The devastating stream of tornadoes that ripped through five states including Missouri, Arkansas and Kentucky last week left thousands without power and caused dozens to lose their lives. The largest tornado laid down a deadly swath over 220 miles (354km) long. It was yet another unprecedented extreme weather event in a year filled with them.

As horse lovers, as well as being concerned about the human factor, our minds jump to how such events affected local animals from all species. In an area north of St. Louis Missouri, rescue crews spent five hours freeing horses that were found trapped in a barn that had collapsed during the storm. Unfortunately only three of the five horses survived, but the effort that locals and rescue teams made to help is awe inspiring.

The New Melle Fire Protection District posted about the rescue on their Facebook page.  “Multiple pieces of heavy equipment, chainsaws, chains and other tools were brought to the scene to assist in recovery.
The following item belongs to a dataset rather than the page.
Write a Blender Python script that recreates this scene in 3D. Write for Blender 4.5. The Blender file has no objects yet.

One particular scene was a large barn that had collapsed with horses inside. It was confirmed that 5 horses were in the barn and 4 of them were visible, alive and heavily trapped. Crews went to work carefully dissecting the barn with chainsaws and skidsteers. There were 5 veterinarians on scene assisting in sedating and treatments. One by one we were able to extricate all of the horses that were alive. We did confirm one horse that was deceased prior to our arrival and one of the rescued horses didn’t make it once out of the barn. Rescue efforts took approximately 5 hours. It’s events like this that really show what our community is made of. Between our volunteer firefighters, all of career firefighters, local businesses and residents along with fire and Ems crews from all over we were able to mitigate the disaster.”
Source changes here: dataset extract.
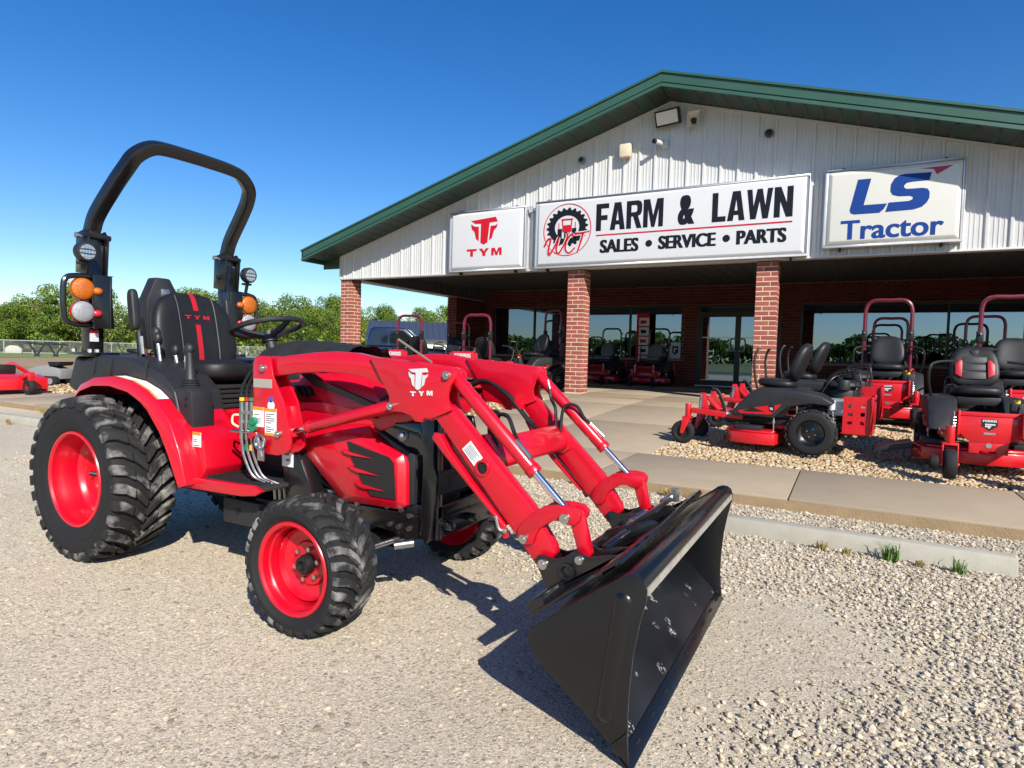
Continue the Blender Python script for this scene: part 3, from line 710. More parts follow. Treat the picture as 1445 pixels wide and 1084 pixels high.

Rural Kentucky is home to some of the world’s most famous racehorses, stables and tracks. Thankfully, most of the iconic Lexington-area Thoroughbred breeding operations were not in the path of the tornadoes and were not impacted by the event. To help with local efforts to provide aid to human and horses in need, the Kentucky Thoroughbred Association has created a GoFundMe campaign called Relief for Western Kentucky.  So far, the page has raised nearly $125,000 USD towards rebuilding efforts.